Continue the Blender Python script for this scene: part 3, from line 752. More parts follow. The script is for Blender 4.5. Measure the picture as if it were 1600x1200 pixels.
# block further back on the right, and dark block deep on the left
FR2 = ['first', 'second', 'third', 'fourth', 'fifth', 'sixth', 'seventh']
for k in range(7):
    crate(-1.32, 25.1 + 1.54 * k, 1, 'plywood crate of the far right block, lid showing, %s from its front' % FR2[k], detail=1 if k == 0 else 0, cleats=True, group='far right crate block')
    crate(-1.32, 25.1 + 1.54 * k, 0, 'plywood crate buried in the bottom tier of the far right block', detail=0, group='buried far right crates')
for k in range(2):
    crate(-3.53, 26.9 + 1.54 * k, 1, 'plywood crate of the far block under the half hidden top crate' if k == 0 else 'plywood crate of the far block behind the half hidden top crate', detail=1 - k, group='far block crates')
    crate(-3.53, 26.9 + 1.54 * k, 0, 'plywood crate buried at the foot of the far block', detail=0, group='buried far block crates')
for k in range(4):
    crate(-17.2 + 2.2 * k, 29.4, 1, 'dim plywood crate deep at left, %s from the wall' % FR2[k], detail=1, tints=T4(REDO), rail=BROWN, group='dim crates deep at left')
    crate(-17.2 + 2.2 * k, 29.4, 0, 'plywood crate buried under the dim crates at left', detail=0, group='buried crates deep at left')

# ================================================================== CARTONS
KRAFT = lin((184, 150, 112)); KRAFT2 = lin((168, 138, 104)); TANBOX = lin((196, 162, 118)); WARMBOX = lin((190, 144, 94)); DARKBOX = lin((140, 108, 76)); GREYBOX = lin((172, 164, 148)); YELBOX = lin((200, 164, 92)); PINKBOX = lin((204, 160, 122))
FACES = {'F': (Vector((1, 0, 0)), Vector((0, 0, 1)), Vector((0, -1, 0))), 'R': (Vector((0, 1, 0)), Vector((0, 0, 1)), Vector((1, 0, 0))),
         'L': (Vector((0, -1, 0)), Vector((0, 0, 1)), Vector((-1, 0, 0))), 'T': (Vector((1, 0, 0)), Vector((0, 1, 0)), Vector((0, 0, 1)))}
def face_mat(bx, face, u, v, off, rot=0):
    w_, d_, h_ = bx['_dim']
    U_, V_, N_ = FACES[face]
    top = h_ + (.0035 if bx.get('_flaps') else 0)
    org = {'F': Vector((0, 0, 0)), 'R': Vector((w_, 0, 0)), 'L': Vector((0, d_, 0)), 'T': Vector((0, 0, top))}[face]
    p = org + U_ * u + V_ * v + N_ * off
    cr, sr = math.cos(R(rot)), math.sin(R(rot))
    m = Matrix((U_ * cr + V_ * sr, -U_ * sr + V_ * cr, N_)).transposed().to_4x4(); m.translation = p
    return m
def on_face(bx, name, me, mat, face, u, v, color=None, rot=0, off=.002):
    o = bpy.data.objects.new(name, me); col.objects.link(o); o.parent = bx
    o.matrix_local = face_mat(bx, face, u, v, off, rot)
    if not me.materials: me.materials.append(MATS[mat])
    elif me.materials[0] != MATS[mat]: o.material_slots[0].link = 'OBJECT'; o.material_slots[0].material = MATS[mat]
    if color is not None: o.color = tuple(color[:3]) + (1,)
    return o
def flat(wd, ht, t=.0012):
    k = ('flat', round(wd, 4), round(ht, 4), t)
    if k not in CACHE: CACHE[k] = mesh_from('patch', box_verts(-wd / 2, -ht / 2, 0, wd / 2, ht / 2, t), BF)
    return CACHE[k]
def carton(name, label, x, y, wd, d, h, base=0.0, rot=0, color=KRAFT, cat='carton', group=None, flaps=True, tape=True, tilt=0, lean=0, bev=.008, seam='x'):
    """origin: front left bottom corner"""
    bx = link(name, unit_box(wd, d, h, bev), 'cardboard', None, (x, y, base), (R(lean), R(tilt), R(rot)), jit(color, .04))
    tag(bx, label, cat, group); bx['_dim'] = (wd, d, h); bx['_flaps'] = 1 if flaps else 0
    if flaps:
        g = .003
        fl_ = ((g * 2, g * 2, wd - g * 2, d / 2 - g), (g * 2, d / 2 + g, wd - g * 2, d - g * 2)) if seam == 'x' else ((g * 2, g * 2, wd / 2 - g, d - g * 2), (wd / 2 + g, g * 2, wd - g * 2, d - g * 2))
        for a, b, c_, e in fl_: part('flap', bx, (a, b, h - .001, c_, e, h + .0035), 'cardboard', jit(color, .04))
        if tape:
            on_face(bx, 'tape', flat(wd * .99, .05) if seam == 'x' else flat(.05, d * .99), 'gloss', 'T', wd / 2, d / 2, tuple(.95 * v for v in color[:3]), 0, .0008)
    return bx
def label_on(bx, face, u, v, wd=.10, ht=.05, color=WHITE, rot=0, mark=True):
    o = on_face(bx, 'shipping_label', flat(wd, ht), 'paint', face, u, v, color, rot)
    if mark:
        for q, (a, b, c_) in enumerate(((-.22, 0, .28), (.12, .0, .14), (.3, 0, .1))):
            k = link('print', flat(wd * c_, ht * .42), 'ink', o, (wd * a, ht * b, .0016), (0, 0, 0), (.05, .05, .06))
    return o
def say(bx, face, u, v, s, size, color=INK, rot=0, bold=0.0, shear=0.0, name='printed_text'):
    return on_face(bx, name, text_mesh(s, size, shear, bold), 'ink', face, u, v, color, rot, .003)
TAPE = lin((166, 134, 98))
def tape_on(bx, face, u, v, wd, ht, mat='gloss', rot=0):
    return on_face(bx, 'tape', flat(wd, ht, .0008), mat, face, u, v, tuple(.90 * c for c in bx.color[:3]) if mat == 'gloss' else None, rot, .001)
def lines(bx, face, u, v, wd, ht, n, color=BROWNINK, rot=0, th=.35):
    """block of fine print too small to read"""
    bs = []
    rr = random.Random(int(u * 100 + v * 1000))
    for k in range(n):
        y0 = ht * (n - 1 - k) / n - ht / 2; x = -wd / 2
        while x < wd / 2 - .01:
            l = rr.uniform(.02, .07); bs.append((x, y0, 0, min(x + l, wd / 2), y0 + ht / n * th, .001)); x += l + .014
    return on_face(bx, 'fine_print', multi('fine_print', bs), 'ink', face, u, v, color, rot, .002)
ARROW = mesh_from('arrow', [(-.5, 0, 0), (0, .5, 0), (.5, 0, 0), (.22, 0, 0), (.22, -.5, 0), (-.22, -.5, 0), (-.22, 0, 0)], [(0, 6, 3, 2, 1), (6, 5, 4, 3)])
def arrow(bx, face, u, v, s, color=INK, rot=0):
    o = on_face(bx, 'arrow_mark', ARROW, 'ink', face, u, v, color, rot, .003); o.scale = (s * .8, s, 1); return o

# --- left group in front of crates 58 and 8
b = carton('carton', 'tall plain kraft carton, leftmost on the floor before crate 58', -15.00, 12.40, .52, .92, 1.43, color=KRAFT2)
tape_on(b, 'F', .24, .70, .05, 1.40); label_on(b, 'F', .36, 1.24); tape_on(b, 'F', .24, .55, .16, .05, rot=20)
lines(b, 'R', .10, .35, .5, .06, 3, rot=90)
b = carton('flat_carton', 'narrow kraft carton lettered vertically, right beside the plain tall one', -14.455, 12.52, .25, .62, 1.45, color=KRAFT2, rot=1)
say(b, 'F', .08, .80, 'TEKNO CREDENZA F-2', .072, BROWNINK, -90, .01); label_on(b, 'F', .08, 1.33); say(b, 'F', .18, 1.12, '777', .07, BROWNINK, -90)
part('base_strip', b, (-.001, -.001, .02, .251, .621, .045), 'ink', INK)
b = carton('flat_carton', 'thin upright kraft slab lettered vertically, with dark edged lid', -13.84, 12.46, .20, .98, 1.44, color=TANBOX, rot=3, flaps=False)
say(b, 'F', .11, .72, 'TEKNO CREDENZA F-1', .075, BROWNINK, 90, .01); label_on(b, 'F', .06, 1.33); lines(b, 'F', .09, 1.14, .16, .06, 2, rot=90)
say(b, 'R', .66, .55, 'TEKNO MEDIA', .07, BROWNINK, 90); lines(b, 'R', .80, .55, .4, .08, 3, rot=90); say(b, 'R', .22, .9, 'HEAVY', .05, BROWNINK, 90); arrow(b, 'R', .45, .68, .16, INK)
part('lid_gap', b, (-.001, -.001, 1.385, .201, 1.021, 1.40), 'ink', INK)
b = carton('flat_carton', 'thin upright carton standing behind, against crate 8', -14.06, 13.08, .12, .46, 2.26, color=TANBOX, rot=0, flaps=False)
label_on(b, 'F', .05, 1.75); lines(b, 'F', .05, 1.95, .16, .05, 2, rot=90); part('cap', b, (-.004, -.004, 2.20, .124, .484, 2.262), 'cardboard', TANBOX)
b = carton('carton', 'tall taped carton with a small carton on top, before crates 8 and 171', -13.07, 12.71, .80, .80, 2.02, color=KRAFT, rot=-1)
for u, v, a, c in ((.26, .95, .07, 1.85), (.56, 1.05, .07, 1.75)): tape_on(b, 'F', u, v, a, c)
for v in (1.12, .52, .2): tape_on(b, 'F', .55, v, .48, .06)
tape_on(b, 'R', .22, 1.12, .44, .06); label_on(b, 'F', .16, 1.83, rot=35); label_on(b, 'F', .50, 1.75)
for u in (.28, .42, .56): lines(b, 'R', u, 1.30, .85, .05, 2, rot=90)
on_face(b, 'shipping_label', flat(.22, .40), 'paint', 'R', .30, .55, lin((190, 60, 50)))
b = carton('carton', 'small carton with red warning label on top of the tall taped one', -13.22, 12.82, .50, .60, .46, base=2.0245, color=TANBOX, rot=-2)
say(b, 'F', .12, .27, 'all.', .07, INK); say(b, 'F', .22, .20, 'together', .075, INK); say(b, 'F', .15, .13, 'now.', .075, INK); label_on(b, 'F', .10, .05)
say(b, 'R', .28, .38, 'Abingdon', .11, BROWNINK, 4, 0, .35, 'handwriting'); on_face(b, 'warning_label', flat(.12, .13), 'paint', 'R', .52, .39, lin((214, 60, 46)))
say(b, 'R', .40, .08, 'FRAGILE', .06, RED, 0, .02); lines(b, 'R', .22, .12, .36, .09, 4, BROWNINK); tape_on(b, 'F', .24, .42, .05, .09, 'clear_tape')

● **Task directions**
Return only the lines from the beginning of the material up to and including the line with "crate(-17.2 + 2.2 * k, 29.4, 0, 'plywood", exactly as written.

● **Exercise response**
Continue the Blender Python script for this scene: part 3, from line 752. More parts follow. The script is for Blender 4.5. Measure the picture as if it were 1600x1200 pixels.
# block further back on the right, and dark block deep on the left
FR2 = ['first', 'second', 'third', 'fourth', 'fifth', 'sixth', 'seventh']
for k in range(7):
    crate(-1.32, 25.1 + 1.54 * k, 1, 'plywood crate of the far right block, lid showing, %s from its front' % FR2[k], detail=1 if k == 0 else 0, cleats=True, group='far right crate block')
    crate(-1.32, 25.1 + 1.54 * k, 0, 'plywood crate buried in the bottom tier of the far right block', detail=0, group='buried far right crates')
for k in range(2):
    crate(-3.53, 26.9 + 1.54 * k, 1, 'plywood crate of the far block under the half hidden top crate' if k == 0 else 'plywood crate of the far block behind the half hidden top crate', detail=1 - k, group='far block crates')
    crate(-3.53, 26.9 + 1.54 * k, 0, 'plywood crate buried at the foot of the far block', detail=0, group='buried far block crates')
for k in range(4):
    crate(-17.2 + 2.2 * k, 29.4, 1, 'dim plywood crate deep at left, %s from the wall' % FR2[k], detail=1, tints=T4(REDO), rail=BROWN, group='dim crates deep at left')
    crate(-17.2 + 2.2 * k, 29.4, 0, 'plywood crate buried under the dim crates at left', detail=0, group='buried crates deep at left')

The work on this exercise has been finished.